In response to defendant’s argument, the State contends that the trial court had no reason to believe that defendant was an addict. We agree. The only references at trial to defendant’s drug use were a statement by defendant at the sentencing hearing that he had been in an outpatient drug rehabilitation program at an earlier date and a statement in the presentence report indicating that defendant had used marijuana, cocaine, heroin and amphetamines at one time, and that he had been at the Gateway Rehabilitation Center from 1984 to 1985. In our view, this information supports a conclusion that defendant has been rehabilitated with respect to his drug habit rather than a conclusion that he is currently an addict.

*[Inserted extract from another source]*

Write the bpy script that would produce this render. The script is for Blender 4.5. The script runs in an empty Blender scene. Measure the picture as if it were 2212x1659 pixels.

Further, we find that People v. Barry (1987), 152 Ill. App. 3d 915, 504 N.E.2d 1381, and People v. Futia (1983), 116 Ill. App. 3d 68, 452 N.E.2d 109, support the trial court’s decision. In Barry, defendant *1084told both his probation officer and the trial court that he regularly used marijuana, amphetamines, barbiturates and LSD. The trial court failed to advise defendant about the Act. In affirming the trial court’s judgment, the Barry court noted that defendant’s statements were uncorroborated and stated, “Neither the court nor the probation officer was obliged to believe the defendant’s statements. They may have been true. They may have been made up out of thin air.” (Barry, 152 Ill. App. 3d at 918.) Similarly, in People v. Futia (1983), 116 Ill. App. 3d 68, 452 N.E.2d 109, the presentence report indicated that defendant was a current alcohol and drug abuser, specifically heroin, and that he had participated in two drug rehabilitation programs. The trial court failed to advise defendant about the Act. In affirming the trial court’s judgment, the Futia court noted that defendant had never stated that he was an addict and an “abuser” is not synonymous with “addict.” In the present case, there is even less evidence that defendant is addicted to drugs or alcohol than there was in either Barry or Futia.

In addition, we find those cases relied upon by defendant to be factually inapposite and unpersuasive. In each of those cases, there was extensive evidence of each defendant’s drug addiction presented to the respective trial courts: People v. Davis (1981), 95 Ill. App. 3d 1097, 420 N.E.2d 1035 (defendant had voluntarily enrolled in a drug rehabilitation program; told probation officer he had been a heavy drug user for approximately 10 years and was under drug influence at the time he committed the offense; at the sentencing hearing, told the court he had committed crimes to use drugs); People v. Chaput (1981), 100 Ill. App. 3d 982, 427 N.E.2d 595 (at the sentencing hearing, defendant testified that at the time he had committed the offense, he had been under the influence of drugs and alcohol; defendant considered himself to have a drug problem; corroborative letter from defendant’s rehabilitation counselor); People v. Strange (1984), 125 Ill. App. 3d 43, 465 N.E.2d 616 (the presentence report indicated that defendant had been using heroin and “Ts and blues” for the past 20 years; report recommended treatment in a drug abuse program; at sentencing hearing, defendant asked to be paroled to a rehabilitation program); People v. Beasley (1982), 109 Ill. App. 3d 446, 440 N.E.2d 961 (defendant, age 23, stated that he had been using marijuana since high school and had used heroin, cocaine and “tees and blues” regularly during incarceration); People v. Melson (1976), 36 Ill. App. 3d 71, 343 N.E.2d 258 (defendant broke into a drug store in order to steal drugs; the presentence report indicated that he had a serious dependence on drugs; letters from defendant’s mother and his probation officer stated that defendant had *1085told them he could not control his use of drugs; probation officer recommended drug rehabilitation treatment). Accordingly, we conclude that the trial court did not err in failing to advise defendant of the possibility of treatment under the Act.

For the aforementioned reasons, we affirm that part of the trial court’s order that found defendant guilty of burglary; reverse that part of the order which sentenced defendant as a Class X offender; and remand the cause for appropriate Class 2 sentencing.

Affirmed in part; reversed in part and remanded with instructions.

MANNING, P.J., and O’CONNOR, J., concur.